Cuando era pequeño iba al huerto de mis tíos con mi hermano Alfred. Jugábamos cada tarde al salir del colegio y paseábamos al perrito que teníamos.
Está al lado de casa, e íbamos a pie por la calle Mangrané de Roquetes. De hecho, se accede al huerto por la calle Sant Marià i está en medio de la ciudad, justo al lado del camino del colegio.
Al huerto nos encontrábamos con algunos amigos, cada uno con su pequeño perro, e íbamos hasta el camino del Observatorio meteorológico, cerca del colegio, donde había un cañar y una explanada donde nuestros chuchos podían correr, y también nosotros con ellos.

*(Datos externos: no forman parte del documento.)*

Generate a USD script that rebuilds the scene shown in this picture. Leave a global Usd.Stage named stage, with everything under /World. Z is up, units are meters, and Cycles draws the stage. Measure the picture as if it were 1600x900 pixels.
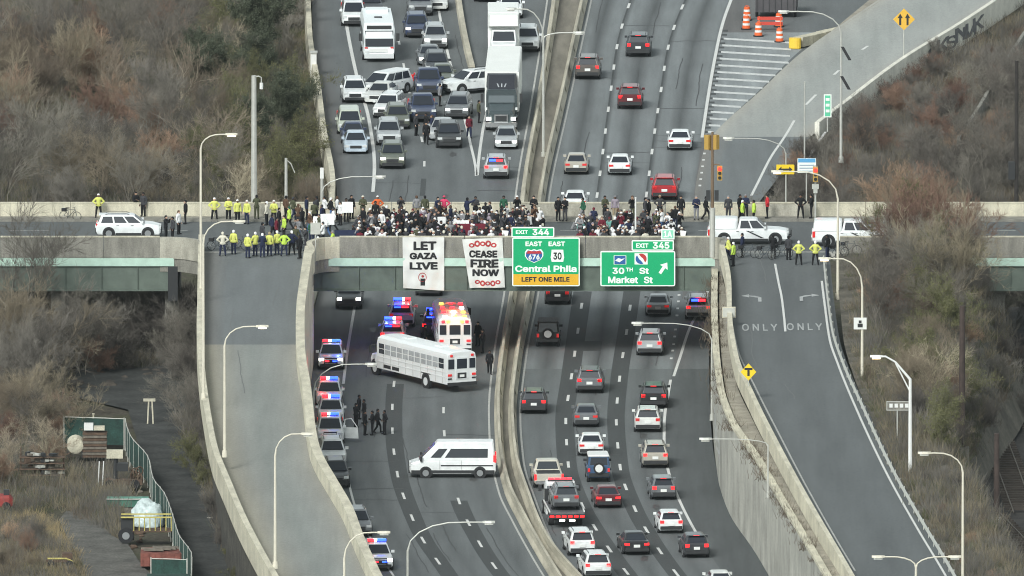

Toda esta tradición contaba siempre con la mirada atenta del Port de Caro, la cordillera que acompaña a lo lejos los pueblos del Baix Ebre. Al Port de Caro también íbamos a menudo, incluso a pie por el camino que sube a la montaña y que tiene tantas curvas que le llamábamos ‘caracol’. Actualmente está asfaltado. Se hacía muy pesado, y era casi imposible llegar arriba del todo cuando éramos pequeños y lo recorríamos a pie. La parte más difícil era la previa al ‘caracol’, Carreretes: un camino tan largo que nos costaba recorrerlo manteniendo el paso y el ritmo antes de la subida a la montaña. A veces, nuestros padres nos hacían el favor de acompañarnos en coche hasta allá, donde empezaba la pendiente.
El Port de Caro es la cima más alta del macizo de los Ports de Tortosa-Beseit, y siempre está presente, como un decorado, cuando visito el huerto. A veces tiene un color azulado; otras, se ve con más detalle y se pueden diferenciar los colores de la vegetación y de la tierra. Mucha gente de Roquetes tiene un huerto o un patio al lado de casa. En estos huertos pasan los meses de calor en verano y, además, tienen plantados árboles fruteros y diferentes tipos de hortalizas para el consumo familiar. En el de mi padre y mis tíos hay mandarinos y ahora lo cuida mi primo. Muchos de estos huertos tienen una palmera llena de dátiles. Cuando íbamos allí cada tarde comíamos un montón de dátiles. También tomates acabados de cosechar.
Normalmente había un pozo que servía para regar. El agua llegaba desde el pozo por una cenia y se utilizaban cangilones para sacarla. El esfuerzo lo hacía un burro, que no paraba de dar vueltas. En todas las plantaciones había un pequeño canal hecho de azulejos y piedras. Cuando llegaba el agua fresca del pozo era una fiesta, y nosotros y los perros nos bañábamos los pies.
Recuerdo la granja de pollos que había en una parte del huerto y que por entonces ya no se le daba uso. Un año se instaló un chico, Joan creo que se llamaba, que imprimía lunares de polvillo de terciopelo de varios colores en unas ropas de tarlatana. Aquellos tejidos servían para confeccionar los vestidos de las muñecas de las tómbolas. ¡Era un mundo fascinante! Estamos hablando de los años setenta, lógicamente. Lo imprimía como si se tratara de serigrafía, pero encima de la ropa. El taller/granja, entonces, estaba lleno de ropas y polvos de diversos colores. Cuando no estaba Joan, cogíamos un poco de polvo de terciopelo y lo lanzábamos al aire creando nubes de colores. Imitábamos el efecto que genera el cielo cuando se disparan fuegos artificiales en las fiestas mayores de los pueblos. Nosotros sentíamos que celebrábamos las fiestas mayores de nuestro huerto, y hasta dibujábamos y escribíamos a mano un programa de fiestas, y nombrábamos a la pubilla, que cada año era la misma niña, la Rosa Mari, la más guapa y rubia de las niñas de la calle Sant Marià.
Ahora todo son recuerdos que me vienen a la mente cada vez que voy a Roquetes y vuelvo al huerto del carrer Sant Marià, Ya no está el pequeño perro, ni tampoco ningún chico que trabaje con ropas de colores para vestir muñecas. Pero todavía veo bajar el agua desde la cenia y puedo comer las mandarinas más buenas del mundo.